**SHORT PROBLEM:**
Type out the data exactly as given. Skip any image.

**RECORDED INFORMATION:**

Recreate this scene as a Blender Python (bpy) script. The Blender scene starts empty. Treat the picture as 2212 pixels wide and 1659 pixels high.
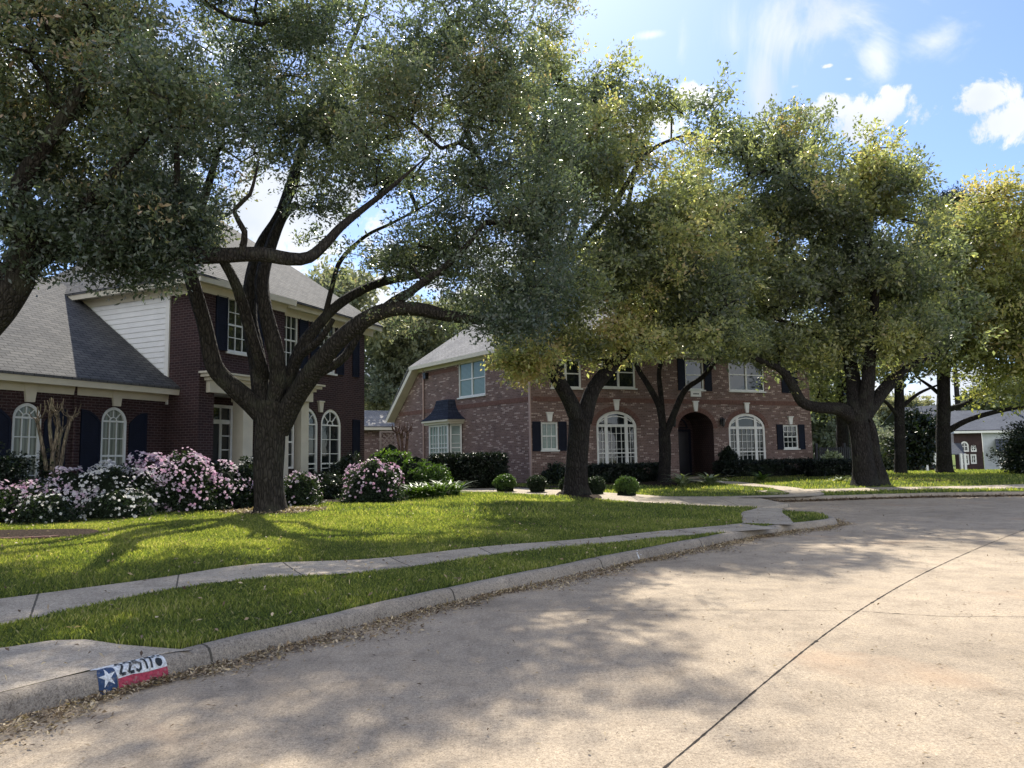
import bpy, math, random
import numpy as np
from mathutils import Vector, Matrix, noise
from mathutils.geometry import delaunay_2d_cdt

# ------------------------------------------------------------------ camera
C = bpy.context.scene.collection
scene = bpy.context.scene
FPX = 1609.0; CX = 1106.0; CY = 829.5; EYE = 1.6        # reference frame 2212 x 1659
PITCH = math.radians(5.71); ROLL = math.radians(1.0)
R0 = Vector((1, 0, 0)); FW = Vector((0, math.cos(PITCH), math.sin(PITCH)))
U0 = Vector((0, -math.sin(PITCH), math.cos(PITCH)))
RV = R0*math.cos(ROLL) - U0*math.sin(ROLL)
UV_ = U0*math.cos(ROLL) + R0*math.sin(ROLL)
CAMP = Vector((0, 0, EYE))
cam = bpy.data.cameras.new('camera'); camo = bpy.data.objects.new('camera', cam)
C.objects.link(camo); scene.camera = camo
cam.sensor_fit = 'HORIZONTAL'; cam.sensor_width = 36; cam.lens = FPX/2212*36
cam.clip_start = .05; cam.clip_end = 3000
m = Matrix((RV, UV_, -FW)).transposed().to_4x4(); m.translation = CAMP
camo.matrix_world = m

# ------------------------------------------------------------------ light
SUN_AZ = 1.0; SUN_EL = 47.0       # degrees, azimuth measured from +Y towards +X
sd = Vector((math.sin(math.radians(SUN_AZ))*math.cos(math.radians(SUN_EL)),
             math.cos(math.radians(SUN_AZ))*math.cos(math.radians(SUN_EL)), math.sin(math.radians(SUN_EL))))
sl = bpy.data.lights.new('sun', 'SUN'); sl.energy = 3.3; sl.angle = math.radians(.55); sl.color = (1, .93, .8)
so = bpy.data.objects.new('sun', sl); C.objects.link(so); so.rotation_euler = (-sd).to_track_quat('-Z', 'Y').to_euler()
so.location = (0, 0, 60)
scene.view_settings.view_transform = 'Standard'; scene.view_settings.look = 'None'
scene.view_settings.gamma = 1; scene.view_settings.use_curve_mapping = False
scene.view_settings.exposure = 1.28
scene.cycles.max_bounces = 7; scene.cycles.diffuse_bounces = 3; scene.cycles.glossy_bounces = 2
scene.cycles.transmission_bounces = 3; scene.cycles.caustics_reflective = False; scene.cycles.caustics_refractive = False

class NT:
    """small node-tree helper"""
    def __init__(s, tree): s.t = tree; s.n = tree.nodes; s.l = tree.links
    def node(s, typ, props=None, **inp):
        nd = s.n.new(typ)
        for k, v in (props or {}).items(): setattr(nd, k, v)
        for k, v in inp.items(): s.set(nd, k.replace('_', ' '), v)
        return nd
    def set(s, nd, key, v):
        sock = nd.inputs[int(key[1:])] if (key[0] == 'i' and key[1:].isdigit()) else nd.inputs[key]
        if hasattr(v, 'bl_idname') and hasattr(v, 'outputs'): v = v.outputs[0]
        if hasattr(v, 'is_linked'): s.l.new(v, sock)
        else:
            if sock.type == 'RGBA' and len(v) == 3: v = (*v, 1)
            sock.default_value = v
    def math(s, op, a, b=0.0, c=None):
        nd = s.n.new('ShaderNodeMath'); nd.operation = op
        s.set(nd, 'i0', a); s.set(nd, 'i1', b)
        if c is not None: s.set(nd, 'i2', c)
        return nd.outputs[0]
    def mix(s, fac, a, b, mode='MIX'):
        nd = s.n.new('ShaderNodeMix'); nd.data_type = 'RGBA'; nd.blend_type = mode
        s.set(nd, 'i0', fac); s.set(nd, 'i6', a); s.set(nd, 'i7', b)
        return nd.outputs[2]
    def ramp(s, fac, stops, interp='LINEAR'):
        nd = s.n.new('ShaderNodeValToRGB'); cr = nd.color_ramp; cr.interpolation = interp
        cr.elements[0].position = stops[0][0]; cr.elements[1].position = stops[-1][0]
        es = [cr.elements[0], cr.elements[1]]
        cr.elements[0].color = (*stops[0][1], 1); cr.elements[1].color = (*stops[-1][1], 1)
        for p, c in stops[1:-1]: cr.elements.new(p).color = (*c, 1)
        s.set(nd, 'i0', fac); return nd.outputs[0]
    def noise(s, vec, scale, detail=4, rough=.55, dist=0):
        nd = s.n.new('ShaderNodeTexNoise')
        if vec is not None: s.set(nd, 'Vector', vec)
        s.set(nd, 'Scale', scale); s.set(nd, 'Detail', detail); s.set(nd, 'Roughness', rough); s.set(nd, 'Distortion', dist)
        return nd.outputs[0]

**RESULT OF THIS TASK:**
Recreate this scene as a Blender Python (bpy) script. The Blender scene starts empty. Treat the picture as 2212 pixels wide and 1659 pixels high.
import bpy, math, random
import numpy as np
from mathutils import Vector, Matrix, noise
from mathutils.geometry import delaunay_2d_cdt

# ------------------------------------------------------------------ camera
C = bpy.context.scene.collection
scene = bpy.context.scene
FPX = 1609.0; CX = 1106.0; CY = 829.5; EYE = 1.6        # reference frame 2212 x 1659
PITCH = math.radians(5.71); ROLL = math.radians(1.0)
R0 = Vector((1, 0, 0)); FW = Vector((0, math.cos(PITCH), math.sin(PITCH)))
U0 = Vector((0, -math.sin(PITCH), math.cos(PITCH)))
RV = R0*math.cos(ROLL) - U0*math.sin(ROLL)
UV_ = U0*math.cos(ROLL) + R0*math.sin(ROLL)
CAMP = Vector((0, 0, EYE))
cam = bpy.data.cameras.new('camera'); camo = bpy.data.objects.new('camera', cam)
C.objects.link(camo); scene.camera = camo
cam.sensor_fit = 'HORIZONTAL'; cam.sensor_width = 36; cam.lens = FPX/2212*36
cam.clip_start = .05; cam.clip_end = 3000
m = Matrix((RV, UV_, -FW)).transposed().to_4x4(); m.translation = CAMP
camo.matrix_world = m

# ------------------------------------------------------------------ light
SUN_AZ = 1.0; SUN_EL = 47.0       # degrees, azimuth measured from +Y towards +X
sd = Vector((math.sin(math.radians(SUN_AZ))*math.cos(math.radians(SUN_EL)),
             math.cos(math.radians(SUN_AZ))*math.cos(math.radians(SUN_EL)), math.sin(math.radians(SUN_EL))))
sl = bpy.data.lights.new('sun', 'SUN'); sl.energy = 3.3; sl.angle = math.radians(.55); sl.color = (1, .93, .8)
so = bpy.data.objects.new('sun', sl); C.objects.link(so); so.rotation_euler = (-sd).to_track_quat('-Z', 'Y').to_euler()
so.location = (0, 0, 60)
scene.view_settings.view_transform = 'Standard'; scene.view_settings.look = 'None'
scene.view_settings.gamma = 1; scene.view_settings.use_curve_mapping = False
scene.view_settings.exposure = 1.28
scene.cycles.max_bounces = 7; scene.cycles.diffuse_bounces = 3; scene.cycles.glossy_bounces = 2
scene.cycles.transmission_bounces = 3; scene.cycles.caustics_reflective = False; scene.cycles.caustics_refractive = False

class NT:
    """small node-tree helper"""
    def __init__(s, tree): s.t = tree; s.n = tree.nodes; s.l = tree.links
    def node(s, typ, props=None, **inp):
        nd = s.n.new(typ)
        for k, v in (props or {}).items(): setattr(nd, k, v)
        for k, v in inp.items(): s.set(nd, k.replace('_', ' '), v)
        return nd
    def set(s, nd, key, v):
        sock = nd.inputs[int(key[1:])] if (key[0] == 'i' and key[1:].isdigit()) else nd.inputs[key]
        if hasattr(v, 'bl_idname') and hasattr(v, 'outputs'): v = v.outputs[0]
        if hasattr(v, 'is_linked'): s.l.new(v, sock)
        else:
            if sock.type == 'RGBA' and len(v) == 3: v = (*v, 1)
            sock.default_value = v
    def math(s, op, a, b=0.0, c=None):
        nd = s.n.new('ShaderNodeMath'); nd.operation = op
        s.set(nd, 'i0', a); s.set(nd, 'i1', b)
        if c is not None: s.set(nd, 'i2', c)
        return nd.outputs[0]
    def mix(s, fac, a, b, mode='MIX'):
        nd = s.n.new('ShaderNodeMix'); nd.data_type = 'RGBA'; nd.blend_type = mode
        s.set(nd, 'i0', fac); s.set(nd, 'i6', a); s.set(nd, 'i7', b)
        return nd.outputs[2]
    def ramp(s, fac, stops, interp='LINEAR'):
        nd = s.n.new('ShaderNodeValToRGB'); cr = nd.color_ramp; cr.interpolation = interp
        cr.elements[0].position = stops[0][0]; cr.elements[1].position = stops[-1][0]
        es = [cr.elements[0], cr.elements[1]]
        cr.elements[0].color = (*stops[0][1], 1); cr.elements[1].color = (*stops[-1][1], 1)
        for p, c in stops[1:-1]: cr.elements.new(p).color = (*c, 1)
        s.set(nd, 'i0', fac); return nd.outputs[0]
    def noise(s, vec, scale, detail=4, rough=.55, dist=0):
        nd = s.n.new('ShaderNodeTexNoise')
        if vec is not None: s.set(nd, 'Vector', vec)
        s.set(nd, 'Scale', scale); s.set(nd, 'Detail', detail); s.set(nd, 'Roughness', rough); s.set(nd, 'Distortion', dist)
        return nd.outputs[0]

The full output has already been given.